Este sistema de préstamos, conocido y reconocido en Perú, en el nuevo contexto se enraizó en las relaciones de vecindad construidas en el barrio, y resultó fundamental para la consolidación de los talleres textiles en tanto la suma de dinero que de allí recibían los talleristas les facilitaba la compra de aquellos bienes más costosos, pero que resultaban imprescindibles para la consolidación del microemprendimiento textil. Estas prácticas pueden pensarse entonces como "parte de una trama material que hace posible que quienes llegan a un país extranjero consigan recursos para asentarse, invertir y producir" (Gago, 2014: 270). De modo que el sistema del pandero fue fundamental para el crecimiento de los talleres textiles como una opción de autoempleo entre trabajadores migrantes de la ciudad de Córdoba.
En su conjunto, las experiencias que analizamos en este apartado dan cuenta de modos concretos y específicos en que las economías migrantes vienen dinamizando, desde hace años, este sector de la economía que hoy es (re)conocido y reivindicado como "economía popular". Durante mi trabajo de campo, cuando conversé sobre esta lectura con los dirigentes del Movimiento Evita-UTEP, ellos coincidieron y enfatizaron, además, la importancia y el valor de "los compañeros migrantes" en el proceso de organización colectiva. Como me señaló Rosalía, una histórica militante de esta organización, los repertorios de acción que traían estas personas resultaron fundamentales a la hora de armar entramados organizativos que garantizaran el trabajo territorial en barrios periféricos, como aquellos donde vivían mis interlocutoras. Entre estos repertorios, Rosalía destacó fuertemente la "lógica comunitaria" de las formas de organización boliviana, lógica que tanto Silvia Rivera Cusicanqui (2004) como Raquel Gutiérrez Aguilar (2017) han estudiado en profundidad y que en este apartado hemos desarrollado en el marco de distintos contextos etnográficos. En esa misma conversación, Rosalía recordó el enorme protagonismo de los y las migrantes regionales en el marco de distintos procesos de urbanización de barrios populares. "Aprendimos mucho de los compañeros peruanos y bolivianos", me dijo Rosalía quien me invitó, además, a inscribir estas dinámicas ligadas a la toma de tierras y urbanización de barrios populares como un capítulo central en el proceso de conformación del proyecto político de la economía popular. "No te olvides que nuestra bandera tiene que ver con las tres "T": Tierra, Techo y Trabajo", me recordó, ofreciéndome una lectura que yo no había realizado.
Consideraciones finales
La economía popular a la luz de las economías migrantes
Atender la larga trayectoria de las economías migrantes en Argentina nos permite iluminar la pluralidad de caminos, temporalidades y agencias que operan en el complejo proceso histórico de la conformación (y el reconocimiento) de la economía popular como sector de actividad y como proyecto político. Si somos fieles a la naturaleza relacional y compleja del campo, es preciso mostrar que las trayectorias vitales y los caminos colectivos que desembocaron en la formulación y consolidación de este sector de la economía son múltiples y variados. Las economías migrantes -con sus disposiciones, éticas, estéticas, modos de hacer y modos de formular y presentar demandas- (in)forman también las dinámicas de los procesos políticos, territoriales y económicos locales. Así como no podríamos pensar a las clases trabajadoras de la Argentina contemporánea sin la presencia de los y las trabajadoras migrantes, tampoco podemos comprender acabadamente la lucha política de la economía popular sin los aportes de sus economías. En síntesis: es necesario atender a las economías migrantes como una de las muchas agencias que nutren y diversifican a la economía popular.

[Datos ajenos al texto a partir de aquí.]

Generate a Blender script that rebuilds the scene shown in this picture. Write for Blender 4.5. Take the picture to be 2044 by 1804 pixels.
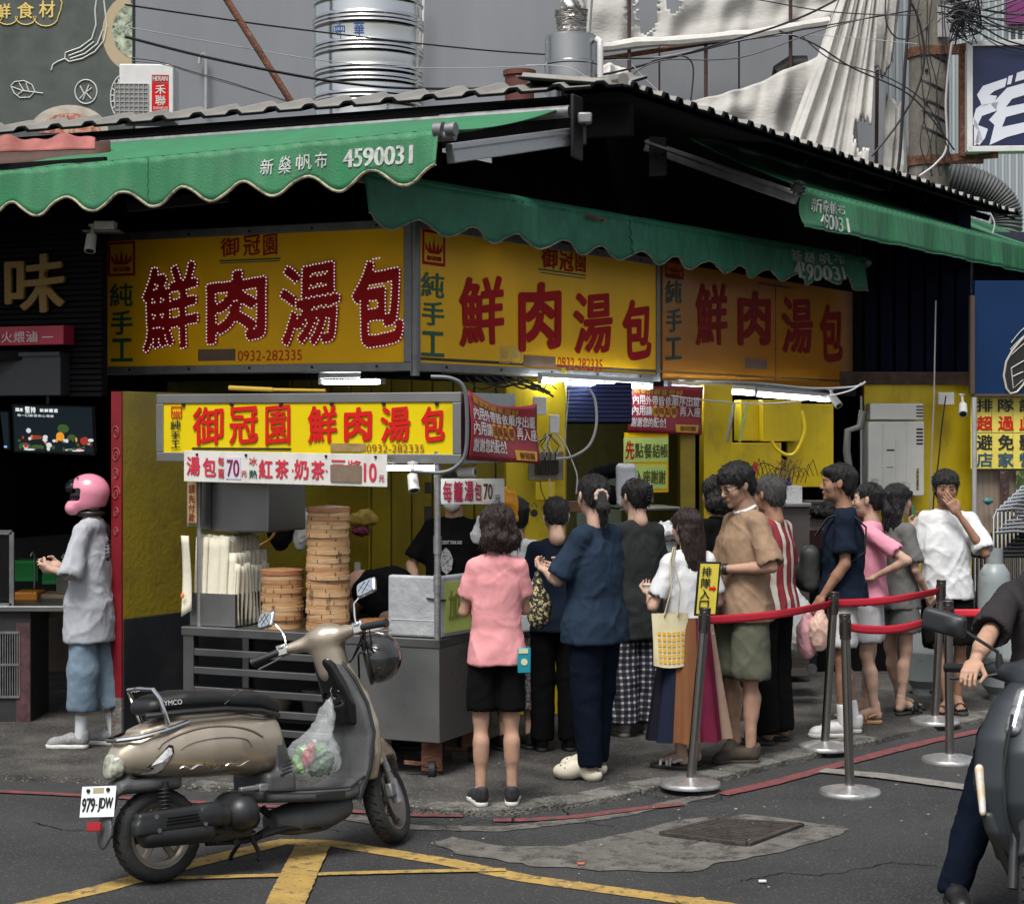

Este ejercicio nos permite discutir un elemento de sentido común (también académico) que circula en torno a este sector económico: aquel que sostiene que los trabajos en la economía popular son siempre una (pobre) respuesta a una situación de falta o carencia que debiera revertirse: la del trabajo (de verdad). Como hemos visto a través de las pequeñas viñetas que retratan la experiencia de algunas de mis interlocutoras, para muchos migrantes el trabajo por cuenta propia y distintas variantes de la economía popular aparecen como una posibilidad real para salirse de relaciones laborales de mucha explotación y en donde las condiciones de contratación los dejan expuestos a distintos tipos de abuso y situaciones naturalizadas de humillación. En estos casos, la economía popular no aparece como el corolario de la desafiliación, sino como una posibilidad de ganar autonomía. En diálogo con la propuesta de las antropólogas Julieta Quirós y María Inés Fernández Álvarez (s.f.), podemos decir que el trabajo por cuenta propia en la economía popular puede ser pensado también como una manera de "no-quedar-sujeto" a las relaciones de explotación y a "los niveles de extracción de plus-valor que caracterizan al grueso de las posibilidades laborales históricamente existentes". De allí que, para muchas mujeres migrantes, el trabajo por cuenta propia aparece incluso como una aspiración en el marco de los esfuerzos realizados para consolidar su proyecto migratorio.
Finalmente, enfatizamos la importancia de seguir prestando atención a las trayectorias vitales de los y las trabajadoras migrantes de la economía popular (y a sus experiencias de migración) en la medida en que nos obligan a resquebrajar discursos establecidos, ayudándonos a generar nuevas preguntas y fortalecer el ejercicio de imaginación y creatividad política que este proyecto requiere.